Keep all the unnecessary lines, even after Michael Fremer explained precisely why that is a bad idea, and then add to that even more unnecessary connections. Add a whole new panel for which there is no need whatsoever. That is like the worst suggestion ever. And you think it is good advice.  

Okay. I am outta here!
Fremer was using the $18,000  AC Nexus Advanced Power Distribution & Ground Enhancement System by SMc Audio, and for an additional $8K they will throw in a four-foot EnKlein David power cord.

The SMc Power Distribution device uses a 15A input.  My Isoclean 60A3 is in the same boat as there are indeed three 20A outlets on the device but it only accepts a 15A style power cord.  I use it to power everything except my monoblocks.  I doubt a single 15A or 20A line would be enough for my whole system when SMc Audio themselves suggested providing big power to my new SMc monoblocks, each of which have a 10A fuse. 

All of this is moot if @gdnrbob is happy with his current power situation.  However, if not, depending on the makeup and location of his system(s) running a single big line (50-60A?) to a sub-panel located near the system may be a better solution than running multiple lines from the main panel to the room, especially if the room is a long distance from the main panel.  Power lines from the panel will all be grounded the same and can then be used solely for the audio system(s).   

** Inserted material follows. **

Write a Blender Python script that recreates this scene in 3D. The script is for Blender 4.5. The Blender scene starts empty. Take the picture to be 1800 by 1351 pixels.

Fremer can do what he wants.  I have never had a problem using a lot of clean power grounded from the same side of the panel, front-end stuff through a filter and amps from the wall. YMMV
Just for info twin breakers are not allowed in all panel boxes. I would assume your electrician knows this, there is usually a diagram on the box showing how many and where in the box they can be used. 
I looked into that as well, was told I would have to change out the lines in the house to accommodate the higher voltage......was to expensive.  just going to get a new more updated, bigger box...150 is enough I find.

@kennesawjet ,
Yes, I was hoping to do the same, but the electrician said a larger box only came with a higher amp capacity.
I'll be leaving things alone for the time being.